Two contractors at the Ohio Bureau of Workers Compensation were paid for nearly 250 hours they didn’t work, according to a state audit released Tuesday.

Ohio Auditor of State Keith Faber issued a finding for recovery — an order that misspent money be repaid — totaling more than $26,000 against company Guidesoft Inc. and contractors Gowtham Andrajula and Pema Dechen.

“We all expect to get what we pay for, but in this case it’s painfully obvious that Ohioans did not,” said Faber in a release. “These contractors padded their paychecks with Ohio tax dollars for work they simply did not perform and now they are being held to account for their misdeeds.”

Andrajula and Dechen worked in downtown Columbus as IT consultants for Simin Solutions Inc., a Central Ohio software firm contracted by Guidestar to provide services to BWC, according to the auditor of state’s office.

In May 2020, the Ohio Inspector General’s Office received an anonymous tip that the two were spotted away from the office during working hours.

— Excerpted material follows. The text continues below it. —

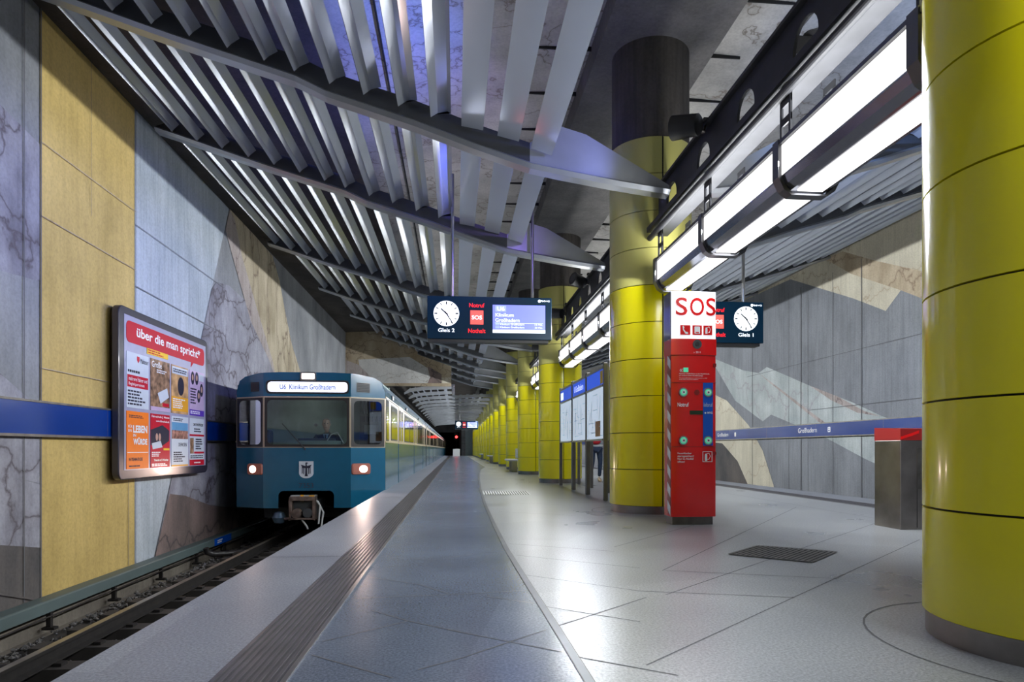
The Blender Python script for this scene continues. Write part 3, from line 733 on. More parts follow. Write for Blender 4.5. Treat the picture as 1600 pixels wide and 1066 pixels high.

This led to a review of their timesheets, electronic keycard data, and video security footage at the William Green Building where they worked.

BWC determined the two contractors “were away from their desks for significant periods of time throughout their workdays” when they were clocked in “on BWC time,” according to the Inspector General’s Office.

The auditor’s office confirmed that Andrajula was improperly paid for more than 121 hours, totaling $14,151; and Dechen was improperly paid $12,251 for more than 126 hours, according to the auditor’s office.

The companies involved are working with BWC to arrange repayment, according to the Inspector Generals’ Office.

The findings were forwarded to local prosecutors for further review.

BWC spokeswoman Kim Norris said they are pleased the agency itself received a clean audit report.

“(We) are working to recover the funds that were identified,” she said.

The companies identified in the audit did not return messages seeking comment.

“It’s crucial that Ohio’s agencies have strong checks in place to help ensure that those that have larceny on their mind are not given the opportunity to steal from hardworking Ohioans,” Faber said.